The West also saw the biggest overall regional decline with 1.3 percent. The Northeast and Midwest remain strong in September, with 5.3 percent and 5.0 percent increases, respectively.

The Fed and the housing market

The Federal Reserve’s aggressive moves to combat inflation — with 10 consecutive rate hikes over 2022 and 2023 — have put upward pressure on mortgage rates. While the Fed doesn’t directly set mortgage rates, the mortgage market’s interpretations of the central bank’s moves influence how much you pay for your home loan.

The long period of low mortgage rates following the Great Recession came to an end in 2022. In June 2022, rates topped 6 percent for the first time since 2008. The upward trend continued in October, when rates topped rates topped 7 percent, then 8 percent. As of November 21, 2023, the average 30-year mortgage rate had backed off the 8 percent threshold, sitting at 7.55 percent.

Steve Reich, division president at Go Mortgage in Pennsylvania, highlights the impacts that these trends have on the housing market. “As the Fed works to get inflation under control, higher interest rates tempered what many homebuyers can afford and, in turn, softened home sales,” he said in a statement.

The higher rates also exacerbate the housing shortage, stopping many homeowners from selling when they otherwise might — and thus keeping those homes off the market and out of the supply of available housing.

The remarkable rise in mortgage rates is acting as a kind of golden handcuffs.
— Mark Hamrick, Bankrate Senior Economic Analyst

“The remarkable rise in mortgage rates is acting as a kind of golden handcuffs,” says Mark Hamrick, Bankrate’s senior economic analyst. Higher rates are “limiting the desire and some of the ability of people to move out of the homes they currently own. That further pressures housing inventory, adding insult to supply injury.”

What it means for homebuyers and sellers

The current market has proved challenging on both sides of the real estate transaction — and unless we see a significant drop in either home prices or mortgage rates, both buyers and sellers will need to go with the flow. “For prospective sellers, the new status quo dictates they remain flexible on price, given the extraordinary challenges posed by the sharp increase in mortgage rates,” Hamrick says.

“Those who are very motivated to purchase a home should be prepared for the sticker shock associated with the increased expense of financing the purchase,” he continues. “Part of the flexibility that may be required includes seeking a possible downgrade of footprint or quality of home, along with the neighborhood, in order to achieve an affordable purchase.”
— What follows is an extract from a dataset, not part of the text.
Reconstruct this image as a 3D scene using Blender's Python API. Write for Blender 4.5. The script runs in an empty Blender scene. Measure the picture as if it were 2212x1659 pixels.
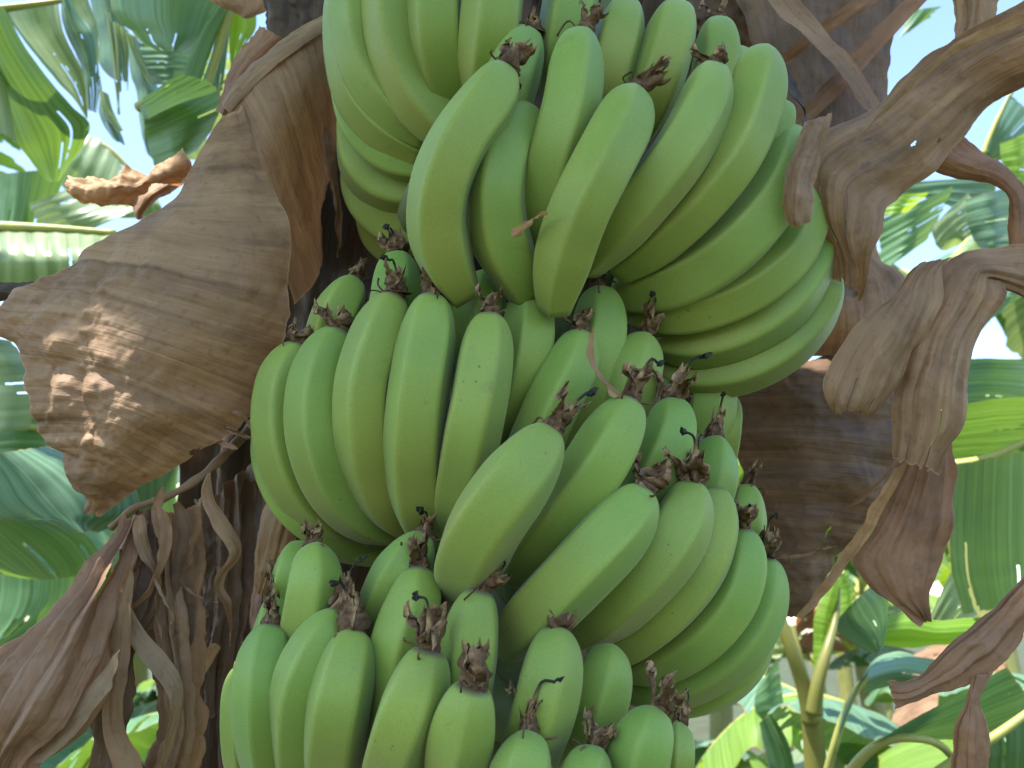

However, Reich emphasizes that buying a home in today’s market, while difficult, is still possible. “The average time active listings stay on the market is getting longer, resulting in a slightly less competitive market,” he says. National Association of Realtors data proves that out: The median days-on-market length was 23 days in September, up both month-over-month and year-over-year, which gives buyers more time to make an informed, well-considered decision. “And that’s good news for homebuyers who are still in the game.”